═══ Extracted information

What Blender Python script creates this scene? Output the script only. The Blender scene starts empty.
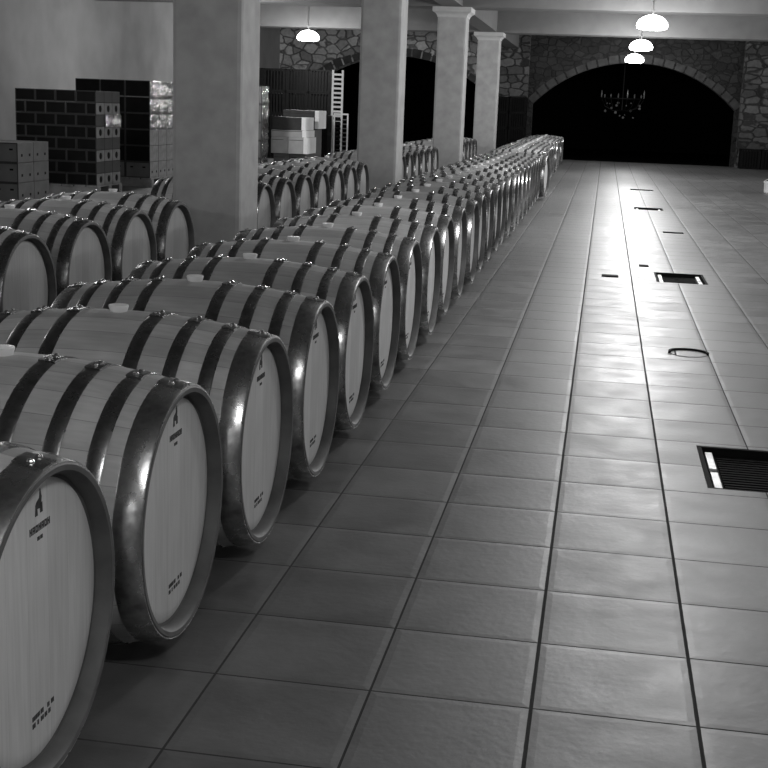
import bpy, bmesh, math, random
from mathutils import Vector, Matrix
random.seed(7)
S = bpy.context.scene
C = S.collection
PI = math.pi

# ------------------------------------------------------------------ materials
def nt(name):
    m = bpy.data.materials.new(name); m.use_nodes = True
    n = m.node_tree; n.nodes.clear()
    out = n.nodes.new('ShaderNodeOutputMaterial')
    b = n.nodes.new('ShaderNodeBsdfPrincipled')
    n.links.new(b.outputs[0], out.inputs[0])
    return m, n, b, out
def N(n, t, **k):
    x = n.nodes.new(t)
    for a, v in k.items():
        if a.startswith('i_'):
            x.inputs[int(a[2:])].default_value = v
        else: setattr(x, a, v)
    return x
def L(n, a, b): n.links.new(a, b)
def math_(n, op, a, b=None, c=None):
    x = n.nodes.new('ShaderNodeMath'); x.operation = op
    for i, v in enumerate((a, b, c)):
        if v is None: continue
        if isinstance(v, (int, float)): x.inputs[i].default_value = v
        else: n.links.new(v, x.inputs[i])
    return x.outputs[0]
def ramp(n, fac, stops):
    r = n.nodes.new('ShaderNodeValToRGB'); e = r.color_ramp.elements
    while len(e) < len(stops): e.new(.5)
    for k, (p, v) in enumerate(stops):
        e[k].position = p; e[k].color = (v, v, v, 1)
    n.links.new(fac, r.inputs[0]); return r.outputs[0]
def bump(n, b, h, strength=.3, dist=.01):
    x = N(n, 'ShaderNodeBump'); x.inputs['Strength'].default_value = strength
    x.inputs['Distance'].default_value = dist
    L(n, h, x.inputs['Height']); L(n, x.outputs[0], b.inputs['Normal'])
def coords(n, kind='Object', scale=(1,1,1)):
    t = N(n, 'ShaderNodeTexCoord'); mp = N(n, 'ShaderNodeMapping')
    mp.inputs['Scale'].default_value = scale
    L(n, t.outputs[kind], mp.inputs[0]); return mp.outputs[0]

def plain(name, v, rough=.6, metal=0, noise=.25, scale=8, bmp=.1, spec=.5):
    m, n, b, o = nt(name)
    c = coords(n)
    t = N(n, 'ShaderNodeTexNoise'); t.inputs['Scale'].default_value = scale; t.inputs['Detail'].default_value = 6
    L(n, c, t.inputs[0])
    L(n, ramp(n, t.outputs[0], [(.25, v*(1-noise)), (.75, v*(1+noise))]), b.inputs['Base Color'])
    b.inputs['Roughness'].default_value = rough; b.inputs['Metallic'].default_value = metal
    b.inputs['Specular IOR Level'].default_value = spec
    if bmp: bump(n, b, t.outputs[0], bmp, .01)
    return m

def stave_mat():
    m, n, b, o = nt('oak_staves')
    t = N(n, 'ShaderNodeTexCoord'); s = N(n, 'ShaderNodeSeparateXYZ'); L(n, t.outputs['Object'], s.inputs[0])
    ang = math_(n, 'ARCTAN2', s.outputs[1], s.outputs[2])
    a = math_(n, 'MULTIPLY', ang, 28/(2*PI))
    fl = math_(n, 'FLOOR', a); fr = math_(n, 'FRACT', a)
    info = N(n, 'ShaderNodeObjectInfo')
    sd = math_(n, 'MULTIPLY_ADD', info.outputs['Random'], 90.0, fl)
    wn = N(n, 'ShaderNodeTexWhiteNoise', noise_dimensions='1D'); L(n, sd, wn.inputs['W'])
    edge = math_(n, 'ABSOLUTE', math_(n, 'SUBTRACT', fr, .5))
    seam = math_(n, 'GREATER_THAN', edge, .488)
    c = coords(n, 'Object', (2.5, 26, 26))
    g = N(n, 'ShaderNodeTexNoise'); g.inputs['Scale'].default_value = 3; g.inputs['Detail'].default_value = 7
    L(n, c, g.inputs[0])
    c2 = coords(n, 'Object', (3, 3, 3)); g2 = N(n, 'ShaderNodeTexNoise'); g2.inputs['Scale'].default_value = 2.2; L(n, c2, g2.inputs[0])
    base = math_(n, 'MULTIPLY_ADD', wn.outputs[0], .13, .32)
    base = math_(n, 'MULTIPLY', base, math_(n, 'MULTIPLY_ADD', g.outputs[0], .5, .75))
    base = math_(n, 'MULTIPLY', base, math_(n, 'MULTIPLY_ADD', g2.outputs[0], .7, .65))
    base = math_(n, 'MULTIPLY', base, math_(n, 'MULTIPLY_ADD', seam, -.45, 1))
    L(n, base, b.inputs['Base Color'])
    b.inputs['Roughness'].default_value = .55
    bump(n, b, math_(n, 'SUBTRACT', g.outputs[0], seam), .15, .004)
    return m

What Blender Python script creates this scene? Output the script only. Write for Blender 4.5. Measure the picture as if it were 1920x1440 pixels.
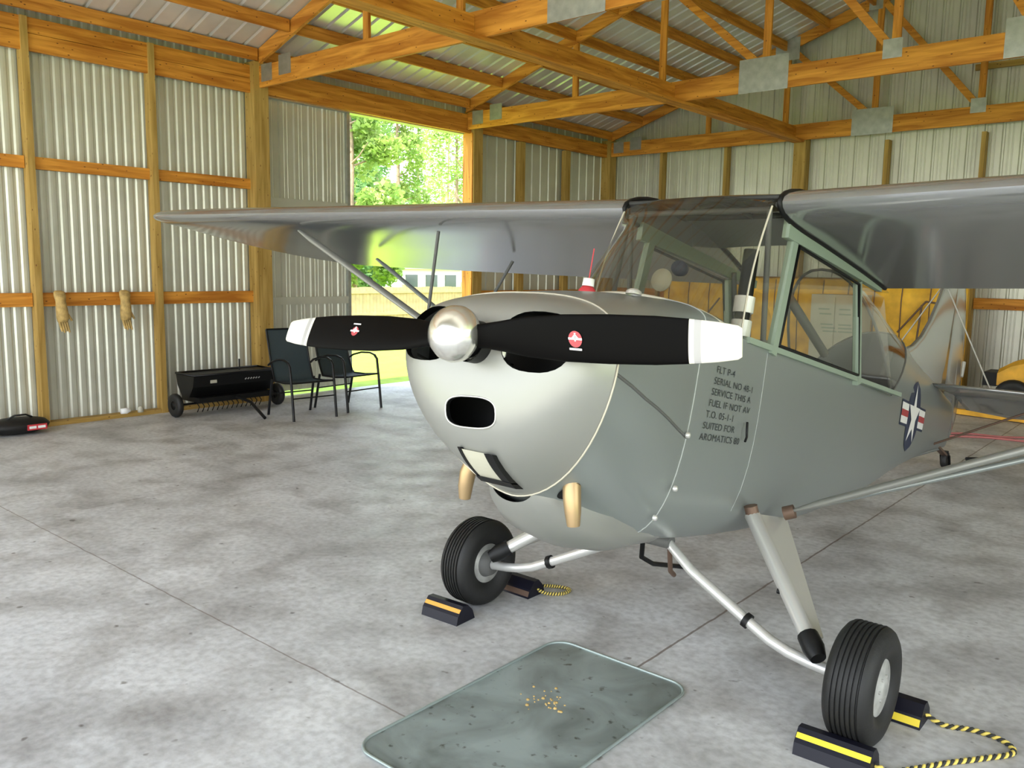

══════

> [Task to carry out] Only the lines from the top of the data through the line with "PI = math.pi" should be quoted, exactly and with both ends kept; skip the pictures.

> [Solution]
What Blender Python script creates this scene? Output the script only. The Blender scene starts empty.
import bpy, bmesh, math, random
from mathutils import Vector, Matrix
random.seed(7)
S = bpy.context.scene
C = S.collection
PI = math.pi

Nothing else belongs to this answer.